The first report of the judge of the Municipal Court of the City of Boston, who heard the case, was manifestly incomplete. It was recommitted to him by the Appellate Division. He thereupon filed a supplementary report, incorporating a so called “memorandum of decision” which was in reality a finding of the facts, together with his decision, and referring to his first report. The record as a whole now presents an adequate report. All this is in conformity to law. The Municipal Court of the City of Boston has power to make rules. St. 1912, c. 649, § 8. Its Rule 38 authorizes the Appellate Division to recommit any report to a single judge for amendment at any time. Although a finding of facts by a trial court, standing by itself, is not ordinarily a part of the record, it may be embodied rightly in a report or bill of exceptions and then become a part of the record. Cressey v. Cressey, 213 Mass. 191, 192. See Swan v. Justices of the Superior Court, 222 Mass. 542, 545, 546. There is no fatal irregularity in any of the steps in procedure and practice in the case at bar. Cohen v. Berkowitz, 215 Mass. 68. Spear v. Hardon, 215 Mass. 89.
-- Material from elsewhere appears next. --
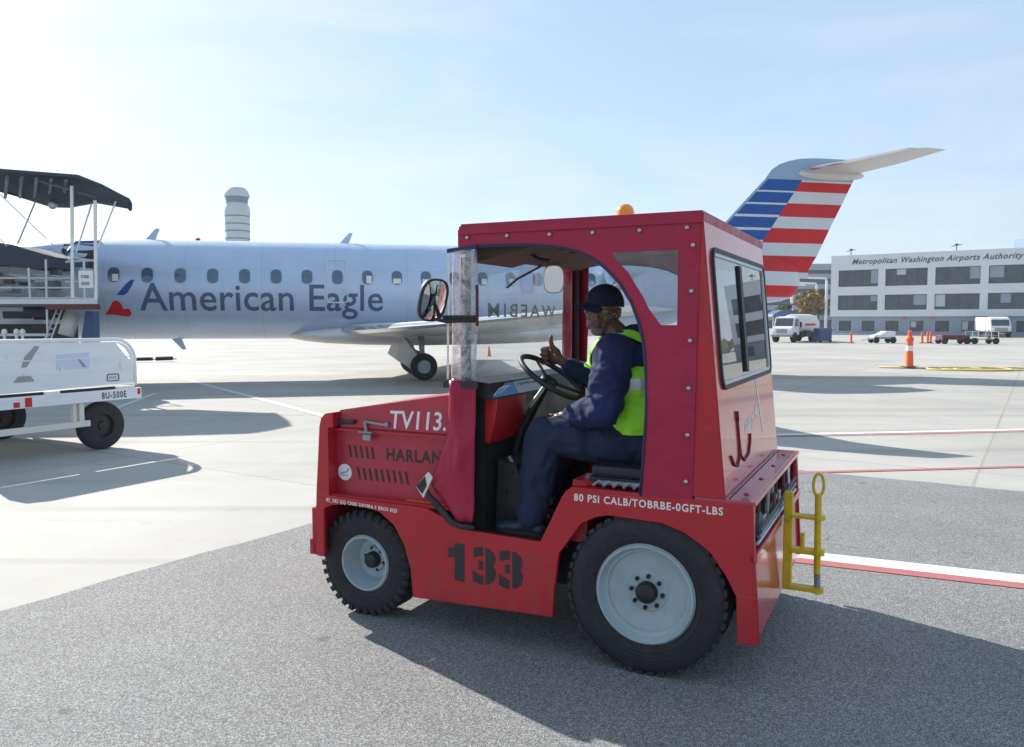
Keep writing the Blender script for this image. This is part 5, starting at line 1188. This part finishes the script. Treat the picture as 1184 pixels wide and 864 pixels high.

The plaintiff is a mortgagee of personal property owned by one Berman. The defendant is a deputy sheriff who, on June 17,1914, attached this property on a writ running against Berman in favor of one Yanofsky. On the following day the present plaintiff notified the present defendant of his mortgage and made sufficient demand upon him for the payment of the amount due on his mortgage. The defendant did not pay, nor offer to pay, the amount demanded, nor return the goods. He retained possession of the goods through his keeper until June 20, when he made a new attach*453ment of the same goods by virtue of a new writ for the same cause of action, running against Berman and in favor of Yanofsky, in which Bennie Shapira, the present plaintiff, was named as "mortgagee trustee.” This writ was duly served upon the mortgagee as trustee. This writ appears to have been entered in court and to be still pending. There was no evidence tending to show that the writ on which the first attachment was made was entered in court, but there was evidence that it was not so entered and that Berman, therein named as defendant, entered his summons in court and procured an execution for costs. There was a general finding in favor of the plaintiff, which necessarily included a finding that the mortgage was valid.
The failure to enter the writ on which the first attachment was made, in the absence of waiver, rendered the attaching officer a trespasser ab initia as to the mortgagee of the goods attached, who was no party to that action. Russ v. Butterfield, 6 Cush. 242. Hanly v. Davis, 166 Mass. 1. Mills v. Sullivan, 222 Mass. 587.
The attachment upon the second writ affords no justification to the defendant. The goods were not then in the possession of the mortgagor, but in the possession of the defendant under his first attachment. It is only "personal property which is subject to a mortgage and is in the possession of the. mortgagor” which “may be attached as if unencumbered; and the mortgagee . . .'be summoned in the same action ... as the trustee of the mortgagor.” R. L. c. 167, § 74. The property in question did not conform to that condition. Porter v. Warren, 119 Mass. 535. Drysdale v. Wax, 175 Mass. 144. Jenness v. Schrieves, 188 Mass. 70.